Thursday, January 21, 2016

Seth Abramson
 

College is a time for students to explore the writing of a wide range of texts, from 19th century literature to contemporary poetry. In that mix may be stories, poems or essays that push the boundaries of conventional writing, whether in style, form, syntax or even presentation. Seth Abramson, assistant professor of English at the University of New Hampshire’s campus in Manchester, co-edits an annual anthology of American writing that celebrates literary pieces that are pushing these boundaries in new and innovative ways.

Best American Experimental Writing 2015, released in January, showcases experimental writing from both established and lesser-known authors. It includes 75 works, many of them poems, that were selected by guest editor and California-based poet Douglas Kearney, co-editors Abramson and Jesse Damiani, as well as from unsolicited submissions. This is the only annual anthology of experimental writing published in the United States, and is the only “Best American”-titled anthology to accept unsolicited submissions, making it a fresh and exciting addition to the nation’s complement of literary anthologies.

The origins of the anthology go back to Abramson’s own writing and his desire to read work that was innovative.

“I became most interested in work that took risks and played with form in ways I’d never seen before,” he said. While studying for his PhD at the University of Wisconsin-Madison, he became friends with Damiani, also studying at the school. “Both of us turned within our own writing practice to more experimental poetry.”

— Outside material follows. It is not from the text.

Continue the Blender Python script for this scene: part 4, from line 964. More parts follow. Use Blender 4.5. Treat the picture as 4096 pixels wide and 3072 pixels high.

Their shared interest in experimental writing seeded the idea for an annual anthology of such writing. The first edition was published by a small Bay Area house, Omnidawn Publishing. The most recent edition has been published by Wesleyan University Press, the second oldest poetry publisher in the United States, which has also signed on to publish the 2016 and 2017 editions. 

One challenge Abramson and Damiani faced in gathering an annual collection of experimental writing was setting parameters on a subcategory of literature that is ever evolving. The pieces the editors look for embrace an ethos, said Abramson, in which risk and experimentation are used to write in a way that goes against convention.

“The best experimental writing provokes debate and discussion among readers about the very essence of literature,” he said.

Part of adopting this “experimental ethos” is deemphasizing the names and notoriety of the authors included and instead focusing on the individual works within. That includes pieces by emerging writers whose work may be too outside the mainstream, or who may simply live somewhere too remote to gain recognition in larger literary circles. These writers, often identified through unsolicited submissions, offer some of the more unique perspectives of the annual collection, said Abramson.

In his own teaching at University of New Hampshire in Manchester, Abramson includes experimental ideas in his literature and creative writing classes. Whether it is adding avant-garde works to his reading lists, or adopting an unconventional writing workshop method to draw out students’ own unique voices, Abramson does not use experimental literature and analysis passively, but as a way to further engage students and develop their own personal writing philosophies.

This makes the University of New Hampshire one of the few universities in the nation to adopt “concept workshops” for the teaching of creative writing, instead of the traditional workshop format. Concept workshops do not put student works in one another’s hands primarily to critique their writing style or aesthetics, but instead to push students to consider both why we write and how an individual genre can offer opportunities for expression and critique no other genre could offer.

“The focus is on poetics rather than aesthetics,” said Abramson. “Each individual student is developing their own idiosyncratic poetics, with the aim of creating writing no one else could have written.”

Abramson, both in the classroom and as an editor, imagines experimental writing playing a larger role in the literary world and in writing instruction. Best American Experimental Writing is a celebration of this writing practice and area of inquiry that will certainly raise its profile.